• Collected data
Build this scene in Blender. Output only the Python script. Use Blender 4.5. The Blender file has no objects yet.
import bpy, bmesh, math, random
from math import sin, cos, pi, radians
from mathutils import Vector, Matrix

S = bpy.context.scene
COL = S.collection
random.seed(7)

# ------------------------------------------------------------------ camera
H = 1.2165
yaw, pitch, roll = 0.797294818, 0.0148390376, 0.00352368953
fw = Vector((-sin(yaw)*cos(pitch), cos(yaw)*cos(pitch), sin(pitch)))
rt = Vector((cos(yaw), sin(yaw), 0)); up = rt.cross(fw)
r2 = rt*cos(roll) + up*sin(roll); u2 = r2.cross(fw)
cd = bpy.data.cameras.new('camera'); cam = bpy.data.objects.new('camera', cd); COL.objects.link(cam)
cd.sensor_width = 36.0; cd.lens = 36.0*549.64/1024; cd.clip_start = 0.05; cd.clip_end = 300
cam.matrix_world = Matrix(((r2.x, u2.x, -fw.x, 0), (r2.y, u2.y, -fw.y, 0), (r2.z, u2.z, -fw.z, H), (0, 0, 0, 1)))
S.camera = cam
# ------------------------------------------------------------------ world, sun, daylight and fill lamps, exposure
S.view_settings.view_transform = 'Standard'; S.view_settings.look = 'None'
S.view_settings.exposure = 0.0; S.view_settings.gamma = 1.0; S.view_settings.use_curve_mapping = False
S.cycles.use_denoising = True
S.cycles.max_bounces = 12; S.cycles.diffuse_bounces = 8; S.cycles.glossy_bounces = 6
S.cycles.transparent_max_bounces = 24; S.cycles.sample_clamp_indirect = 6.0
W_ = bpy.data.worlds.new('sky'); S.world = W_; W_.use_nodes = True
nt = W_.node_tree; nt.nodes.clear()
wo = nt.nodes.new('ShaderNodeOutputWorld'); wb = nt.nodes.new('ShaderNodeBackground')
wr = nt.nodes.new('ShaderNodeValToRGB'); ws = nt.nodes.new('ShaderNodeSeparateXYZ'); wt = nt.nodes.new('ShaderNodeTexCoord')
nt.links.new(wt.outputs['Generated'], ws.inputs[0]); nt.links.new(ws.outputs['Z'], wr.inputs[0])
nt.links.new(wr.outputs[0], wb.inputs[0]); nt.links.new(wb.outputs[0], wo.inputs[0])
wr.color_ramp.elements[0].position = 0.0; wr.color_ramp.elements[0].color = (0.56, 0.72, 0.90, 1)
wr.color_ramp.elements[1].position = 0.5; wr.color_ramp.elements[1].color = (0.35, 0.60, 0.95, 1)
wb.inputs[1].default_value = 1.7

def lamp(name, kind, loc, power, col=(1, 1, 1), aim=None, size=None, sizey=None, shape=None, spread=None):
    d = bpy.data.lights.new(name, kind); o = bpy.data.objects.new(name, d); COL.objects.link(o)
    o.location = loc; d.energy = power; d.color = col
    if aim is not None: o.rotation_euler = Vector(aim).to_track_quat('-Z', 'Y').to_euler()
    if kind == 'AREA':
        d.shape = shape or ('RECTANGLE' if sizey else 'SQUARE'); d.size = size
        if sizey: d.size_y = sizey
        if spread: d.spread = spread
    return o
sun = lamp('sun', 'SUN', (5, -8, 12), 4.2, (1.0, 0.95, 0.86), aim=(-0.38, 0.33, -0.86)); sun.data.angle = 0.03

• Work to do
Set down, exactly as written, each line of the data from its opening line through the one containing "random.seed(7)". Output nothing more.

• Reply
Build this scene in Blender. Output only the Python script. Use Blender 4.5. The Blender file has no objects yet.
import bpy, bmesh, math, random
from math import sin, cos, pi, radians
from mathutils import Vector, Matrix

S = bpy.context.scene
COL = S.collection
random.seed(7)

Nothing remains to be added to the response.